Fica ambíguo o motivo dele ter matado um homossexual que se aproximou, não dá para compreender se foi um crime de homofobia, se foi para retribuir uma tentativa de assédio ou psicopatia no estado mais puro.
Faust entra em cena como um sujeito estranho e amigo dos personagens e sai da mesma forma, não parece ser nada além de um simpatizante da cena, acrescido claro de uma aura de estranhamento e leve insanidade.
Também não se discute a tentativa de resgatar tradições pagãs, que explicariam parte do ódio dos meninos sobre o cristianismo e sobre as igrejas que eles queimam. A escolha do diretor foi a de retratar esses jovens como pessoas mimadas, indissociáveis, que apelam para rebeldia por puro hobby, gente que é uma caricatura de maldade, que procura problemas graças ao equilíbrio financeiro e social do país.
Se eles não tem problemas mundanos, tem de buscar o conflito a todo momento e essa é uma crítica válida, pois cabe não só para os metaleiros dos anos noventa mas também para boa parte do público ávido por cultura pop atual, que caça birras em pautas de inclusão o tempo inteiro, para citar apenas uma fonte de infortúnio e chatice dessa "tropa".
No quesito desconstrução o filme acerta demais, pois trata pessoas assim como dignas de pena. A questão é que para fazer isso, reduziram demais o papel e importância de Varg, transformando ele em um semi virgem que se deslumbra com o fácil acesso ao sexo.
Como biografia o longa esbarra na pieguice de tentar tornar Euronymou em alguém bonzinho.
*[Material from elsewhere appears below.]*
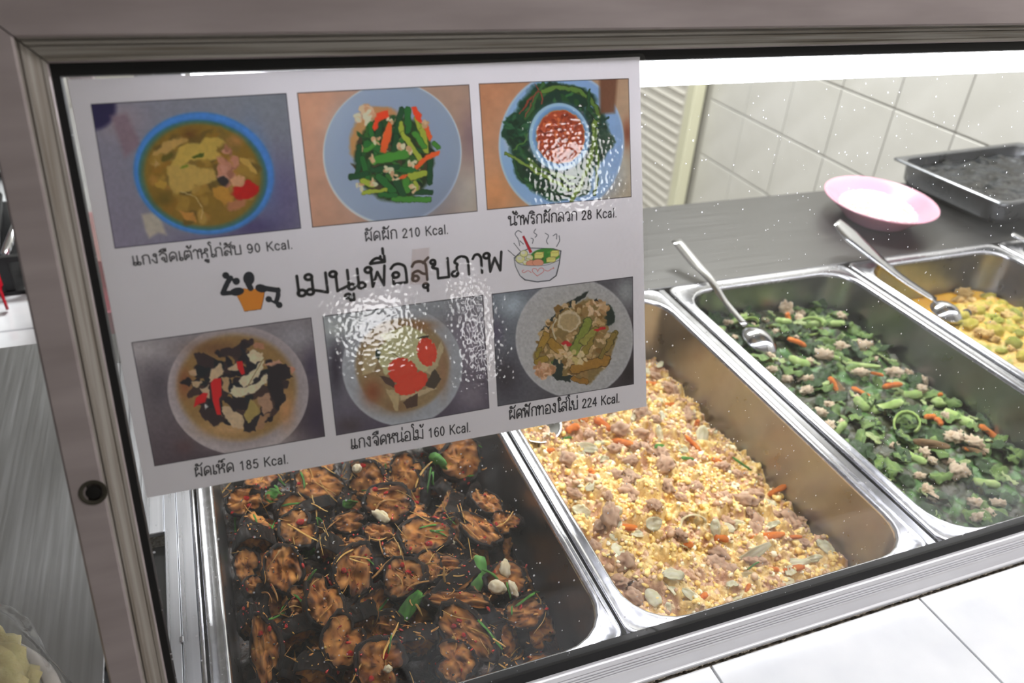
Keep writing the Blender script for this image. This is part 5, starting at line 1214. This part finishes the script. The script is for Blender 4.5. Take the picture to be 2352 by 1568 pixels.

O mesmo sujeito que capitalizou em cima do suicídio do amigo, expondo fotos do seu cadáver em uma capa de álbum é tratado como o cara que se arrependeu da atitude Black Metal, e decidiu cortar os cabelos para normalizar a própria imagem.
Lords of Chaos termina na luta encarniçada de seus dois personagens centrais, que resulta em um ato final que chega a ficar engraçado de tão mal trabalhado que é. A discussão sobre vaidade, ciúmes e demais questões ególatras quase se perde e vai se dirimindo com o tempo, mas ao final fica a sensação de que Åkerlund acha todo esse segmento algo infantil e pueril, e de certa forma, ele tem razão.